I try way too hard to pick myself up, when all I get is pushed back down.
Everyday somehow I grasp onto hope that it will be a good day.
I'm usually wrong.
At times it seems for a while things have gotten better and I'll be going uphill for a while. Though all it was, was a phase. Something that was so temporary is was near translucent.
Then I realize that it's all a lie. It happens every time. New friends, maybe even a guy, but no. It turns out I'm just the pity kid. People pick me up because they feel bad, but then drop me all at once as soon as they get tired.
Of course I have my family though. They aren't temporary. I just wish they were. The one thing that stays in my life brings me down at every opportunity it gets. No matter the size of the problem, or even if there isn't one altogether.
People wonder sometimes why I want to die. Every time they just don't understand. They call me a selfish little kid who just wants more and more.

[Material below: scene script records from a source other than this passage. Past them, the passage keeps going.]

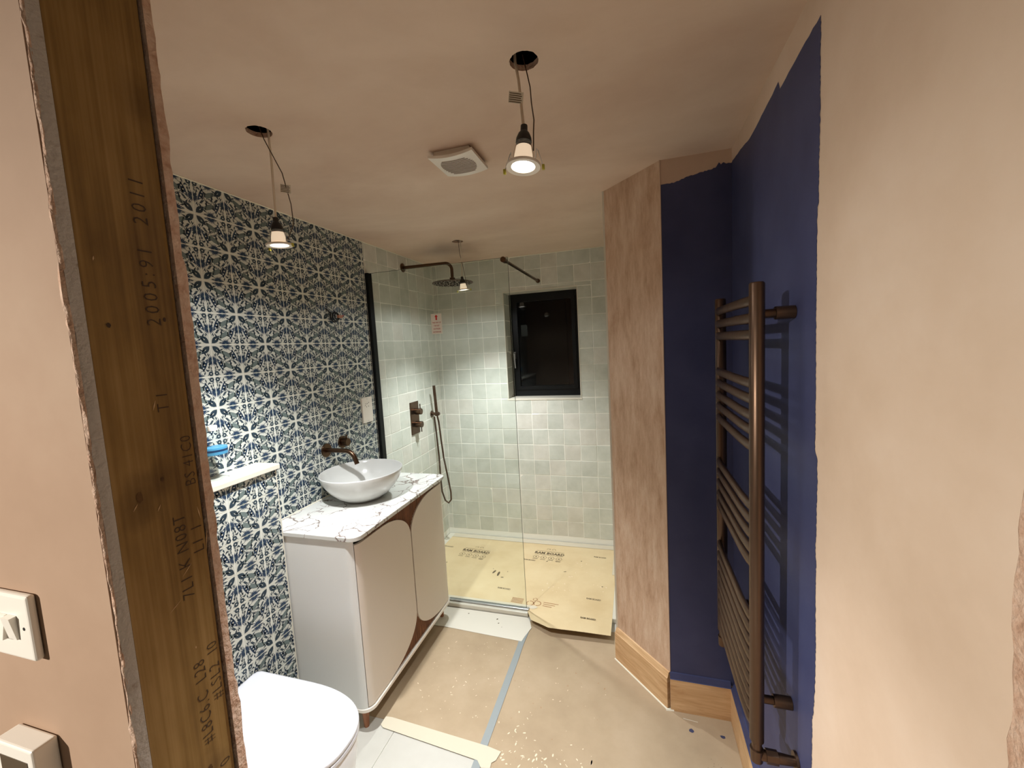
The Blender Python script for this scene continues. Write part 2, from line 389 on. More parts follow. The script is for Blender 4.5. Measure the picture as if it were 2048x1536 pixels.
def tile_design():
    L = []
    half = []
    half += motif(.045, .045, 'petal', math.radians(42))
    half += halfdaisy(.5, .012, PI/2)
    half += halfdaisy(.012, .5, 0)
    half += motif(.47, .31, 'tulip', math.radians(30), 1.22)
    half += motif(.77, .36, 'pod', math.radians(66), 1.3)
    half += motif(.905, .095, 'sq', 0, 1.35)
    half += motif(.28, .44, 'leaf', math.radians(35), 1.1)
    half += motif(.60, .62, 'leaf', math.radians(85), 1.1)
    half += motif(.36, .58, 'stem', math.radians(80), .7)
    half += motif(.93, .28, 'leaf', math.radians(95), .7)
    half += motif(.10, .33, 'leaf', math.radians(60), .7)
    half += motif(.66, .27, 'leaf', math.radians(-10), .9)
    half += motif(.27, .62, 'leaf', math.radians(110), 1.2)
    half += motif(.20, .30, 'leaf', math.radians(120), .9)
    half += motif(.33, .16, 'leaf', math.radians(-25), .9)
    half += motif(.62, .16, 'stem', math.radians(35), .8)
    half += motif(.72, .12, 'leaf', math.radians(70), .8)
    half += motif(.60, .47, 'stem', math.radians(-35), .9)
    half += motif(.84, .20, 'leaf', math.radians(20), .7)
    half += motif(.42, .46, 'leaf', math.radians(150), .9)
    half += motif(.17, .20, 'leaf', math.radians(88), .45)
    half += motif(.90, .40, 'leaf', math.radians(60), .8)
    for lx, ly, la, ls in ((.33, .06, 5, .8), (.13, .30, 75, .7), (.36, .24, 70, .8), (.24, .38, 10, .8), (.83, .06, 20, .6), (.95, .18, 100, .6), (.66, .05, -15, .7), (.62, .36, 100, .9), (.50, .44, 20, .7), (.30, .52, 60, .8), (.13, .70, 70, .9), (.20, .80, 130, .9), (.08, .80, 85, .6), (.40, .70, 15, .9), (.86, .29, 130, .7), (.70, .20, 120, .6), (.38, .38, 140, .6), (.09, .12, 45, .35)):
        half += motif(lx, ly, 'leaf', math.radians(la), ls*.85)
    for p, mt, lv in half:
        L.append((p, mt, lv)); L.append(([(1-x, 1-y) for x, y in p], mt, lv))
    return L
DES = tile_design()
def clip(poly, u0, u1, v0, v1):
    for ax, lim, sg in ((0, u0, 1), (0, u1, -1), (1, v0, 1), (1, v1, -1)):
        out = []
        for i in range(len(poly)):
            a, b = poly[i], poly[(i+1) % len(poly)]
            ia, ib = sg*(a[ax]-lim) >= 0, sg*(b[ax]-lim) >= 0
            if ia: out.append(a)
            if ia != ib:
                t = (lim-a[ax])/(b[ax]-a[ax]); out.append((a[0]+(b[0]-a[0])*t, a[1]+(b[1]-a[1])*t))
        poly = out
        if len(poly) < 3: return []
    return poly
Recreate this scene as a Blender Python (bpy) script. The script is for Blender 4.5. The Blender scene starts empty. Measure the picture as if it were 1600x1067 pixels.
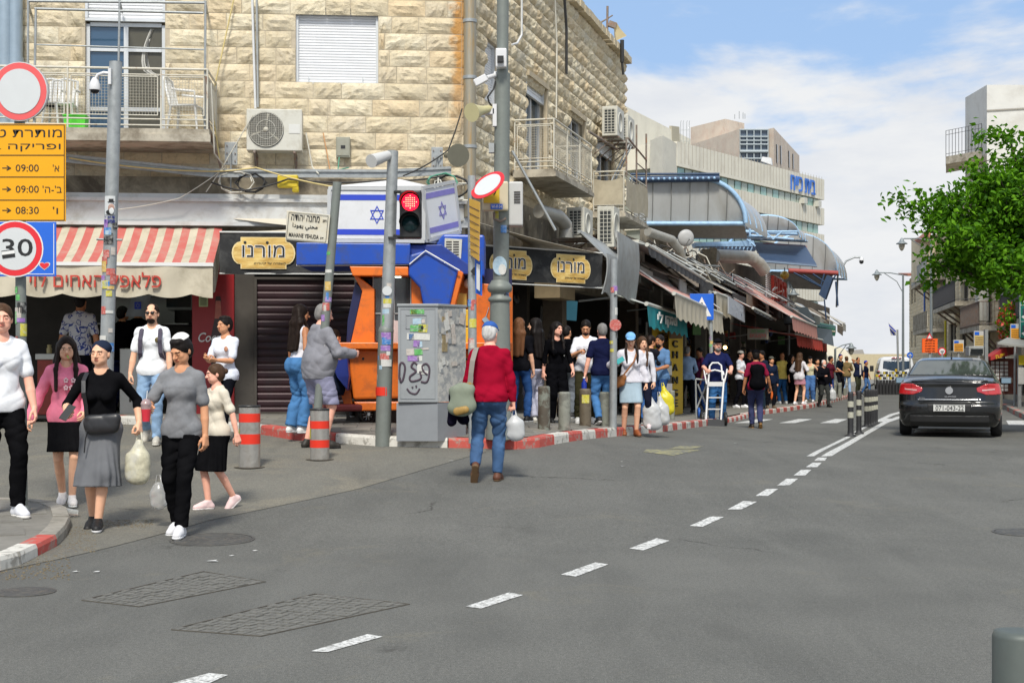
import bpy,math,random
import numpy as np
from mathutils import Vector as V,Matrix,Euler
from math import cos,sin,pi
Tran=Matrix.Translation;runi=random.uniform;lins=np.linspace;arr=np.array
def mxa(a): return np.maximum.reduce(np.broadcast_arrays(*a))
random.seed(7);rng=np.random.RandomState(5)
R=math.radians
scn=bpy.context.scene;COL=scn.collection
# --- camera, sky, sun, exposure
F,CH,HY=2222.0,1.45,570.0
cam=bpy.data.cameras.new('camera');camo=bpy.data.objects.new('camera',cam);COL.objects.link(camo)
camo.location=(0,0,CH);camo.rotation_euler=(R(90),0,0)
cam.sensor_width=36;cam.lens=36*F/1600;cam.shift_y=(HY-533.5)/1600
cam.clip_start=.1;cam.clip_end=3000
scn.camera=camo
scn.view_settings.view_transform='Standard';scn.view_settings.look='None'
scn.view_settings.exposure=0.42;scn.view_settings.gamma=1;scn.view_settings.use_curve_mapping=False
SUN_EL,SUN_AZ=50,184
world=bpy.data.worlds.new('World');scn.world=world;world.use_nodes=True
nt=world.node_tree;nt.nodes.clear()
def N(t,kind,**kw):
 n=t.nodes.new(kind)
 for k,v in kw.items():
  if k in n.inputs:n.inputs[k].default_value=v
  else:setattr(n,k,v)
 return n
out=N(nt,'ShaderNodeOutputWorld');bg=N(nt,'ShaderNodeBackground',Strength=.1)
sky=N(nt,'ShaderNodeTexSky');sky.sky_type='NISHITA';sky.sun_disc=False
sky.sun_elevation=R(SUN_EL);sky.sun_rotation=R(SUN_AZ)
tc=N(nt,'ShaderNodeTexCoord')
mp=N(nt,'ShaderNodeMapping');mp.inputs['Scale'].default_value=(1,1.0,3.2);mp.inputs['Location'].default_value=(.37,.1,.05)
nz=N(nt,'ShaderNodeTexNoise',Scale=3.4,Detail=9.0,Roughness=.56,Distortion=.25)
nz2=N(nt,'ShaderNodeTexNoise',Scale=9.0,Detail=6.0,Roughness=.6)
sx=N(nt,'ShaderNodeSeparateXYZ')
l=nt.links.new
l(tc.outputs['Generated'],mp.inputs['Vector']);l(mp.outputs[0],nz.inputs['Vector']);l(mp.outputs[0],nz2.inputs['Vector'])
l(tc.outputs['Generated'],sx.inputs[0])
# cloud cover thins with height: solid white near the horizon, blue gaps above
hz=N(nt,'ShaderNodeMapRange');hz.inputs['From Min'].default_value=.03;hz.inputs['From Max'].default_value=.24
hz.inputs['To Min'].default_value=.36;hz.inputs['To Max'].default_value=-.01
l(sx.outputs['Z'],hz.inputs['Value'])
ct=N(nt,'ShaderNodeMath',operation='MULTIPLY_ADD');l(nz.outputs['Fac'],ct.inputs[0]);ct.inputs[1].default_value=1.9;ct.inputs[2].default_value=-.44
ad=N(nt,'ShaderNodeMath',operation='ADD');l(ct.outputs[0],ad.inputs[0]);l(hz.outputs[0],ad.inputs[1])
rp=N(nt,'ShaderNodeValToRGB');rp.color_ramp.elements[0].position=.36;rp.color_ramp.elements[1].position=.62
rp.color_ramp.interpolation='EASE'
l(ad.outputs[0],rp.inputs[0])
rc=N(nt,'ShaderNodeValToRGB');rc.color_ramp.elements[0].position=.3;rc.color_ramp.elements[1].position=.62
rc.color_ramp.elements[0].color=(5.5,5.75,6.2,1);rc.color_ramp.elements[1].color=(6.5,6.6,6.7,1)
l(nz2.outputs['Fac'],rc.inputs[0])
skm=N(nt,'ShaderNodeMix',data_type='RGBA',blend_type='MIX');skm.inputs[0].default_value=.75
skm.inputs[7].default_value=(2.9,4.4,6.9,1)
l(sky.outputs[0],skm.inputs[6])
mx=N(nt,'ShaderNodeMix',data_type='RGBA');l(rp.outputs[0],mx.inputs[0]);l(skm.outputs[2],mx.inputs[6]);l(rc.outputs[0],mx.inputs[7])
l(mx.outputs[2],bg.inputs['Color']);l(bg.outputs[0],out.inputs[0])
sl=bpy.data.lights.new('sun','SUN');sl.energy=2.9;sl.angle=R(11);sl.color=(1,.95,.86)
so=bpy.data.objects.new('sun',sl);COL.objects.link(so)
_a=R(SUN_AZ);_e=R(SUN_EL)
_sd=V((sin(_a)*cos(_e),cos(_a)*cos(_e),sin(_e)))
so.rotation_euler=(-_sd).to_track_quat('-Z','Y').to_euler();so.location=_sd*60
# --- places: photograph pixel + distance -> point in the street
def P(px,py,D):return V(((px-800)/F*D,D,CH-(py-HY)/F*D))
def sst(a,b,x):t=np.clip((x-a)/(b-a),0,1);return t*t*(3-2*t)
def gz(x,y):
 B=.25+.75/(1+np.exp(np.clip((x-1.8)/1.6,-30,30)))
 return.55*sst(10.5,21,y)*(1-sst(24,45,y))*B+.55*sst(24,45,y)*B*(1-sst(1.5,4,x))*sst(-2,30,y)*0
def G(px,py,lift=0.0):
 dx,dz=(px-800)/F,-(py-HY)/F
 lo,hi=3.0,3.0
 f=lambda D:CH+D*dz-float(gz(D*dx,D))-lift
 while f(hi)>0 and hi<400:hi*=1.06
 for _ in range(40):
  m=(lo+hi)/2
  if f(m)>0:lo=m
  else:hi=m
 return V((lo*dx,lo,float(gz(lo*dx,lo))+lift))
PAV=.13
def GP(px,py):return G(px,py,PAV)
def ztop(p,py):return CH-(py-HY)/F*p.y
# --- materials
MATS={}
def srgb(h):
 if isinstance(h,str):
  h=h.lstrip('#');c=[int(h[i:i+2],16)/255 for i in(0,2,4)]
  return tuple(x/12.92 if x<=.04045 else((x+.055)/1.055)**2.4 for x in c)
 return tuple(h)
def mat(name,col=(.5,.5,.5),rough=.6,metal=0.,var=.10,vs=6.,bump=0.,bs=40.,dirt=None,dq=2.5,dm=.4,trans=0.,emit=None,es=0.,alpha=1.,coat=0.,spec=.5,stretch=None,dp_=(.48,.68)):
 "principled surface with colour grain, worn patches (dirt) and fine relief"
 if name in MATS:return MATS[name]
 m=bpy.data.materials.new(name);m.use_nodes=True;t=m.node_tree;b=t.nodes['Principled BSDF'];k=t.links.new
 c=srgb(col);b.inputs['Roughness'].default_value=rough;b.inputs['Metallic'].default_value=metal
 b.inputs['Specular IOR Level'].default_value=spec
 b.inputs['Base Color'].default_value=(*c,1)
 co=N(t,'ShaderNodeTexCoord');src=co.outputs['Object']
 if stretch:
  mm=N(t,'ShaderNodeMapping');mm.inputs['Scale'].default_value=stretch;k(src,mm.inputs[0]);src=mm.outputs[0]
 last=None
 if var>0:
  n=N(t,'ShaderNodeTexNoise',Scale=vs,Detail=6.,Roughness=.65);k(src,n.inputs['Vector'])
  r=N(t,'ShaderNodeValToRGB');r.color_ramp.elements[0].position=.25;r.color_ramp.elements[1].position=.75
  r.color_ramp.elements[0].color=(*[x*(1-var)for x in c],1);r.color_ramp.elements[1].color=(*[min(1,x*(1+var)+var*.01)for x in c],1)
  k(n.outputs['Fac'],r.inputs[0]);last=r.outputs[0]
 if dirt is not None:
  n=N(t,'ShaderNodeTexNoise',Scale=dq,Detail=8.,Roughness=.7,Distortion=.4);k(src,n.inputs['Vector'])
  r=N(t,'ShaderNodeValToRGB');r.color_ramp.elements[0].position=dp_[0];r.color_ramp.elements[1].position=dp_[1]
  r.color_ramp.elements[0].color=(0,0,0,1);r.color_ramp.elements[1].color=(dm,dm,dm,1)
  k(n.outputs['Fac'],r.inputs[0])
  x=N(t,'ShaderNodeMix',data_type='RGBA');k(r.outputs[0],x.inputs[0])
  if last:k(last,x.inputs[6])
  else:x.inputs[6].default_value=(*c,1)
  x.inputs[7].default_value=(*srgb(dirt),1);last=x.outputs[2]
 if last:k(last,b.inputs['Base Color'])
 if bump>0:
  n=N(t,'ShaderNodeTexNoise',Scale=bs,Detail=5.,Roughness=.6);k(src,n.inputs['Vector'])
  u=N(t,'ShaderNodeBump',Strength=min(1.,bump*25),Distance=bump);k(n.outputs['Fac'],u.inputs['Height']);k(u.outputs[0],b.inputs['Normal'])
 if emit:b.inputs['Emission Color'].default_value=(*srgb(emit),1);b.inputs['Emission Strength'].default_value=es
 if trans:b.inputs['Transmission Weight'].default_value=trans
 if alpha<1:b.inputs['Alpha'].default_value=alpha
 if coat:b.inputs['Coat Weight'].default_value=coat;b.inputs['Coat Roughness'].default_value=.05
 MATS[name]=m;return m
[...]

Well I don't want your money, and I don't want your silly little toys. The only reason I get them is because I'll take anything that gets my mind of my life for even just a second.
Sorry if I seem selfish for wanting friends I know I can trust, and someone who won't just drop me as soon as they get bored.
Sorry if sometimes I open up to you, and overwhelm you with the actual way I am. I just thought maybe you'd care. That just maybe I could find someone who wanted to listen. Who wanted to help me.
I need someone to help me heal my wounds. They've been open for way too long. I know they aren't your problem, but I just can't do it by myself.
So yes, where do I go from here?
I don't know about you, but the only option I see ahead of me is death.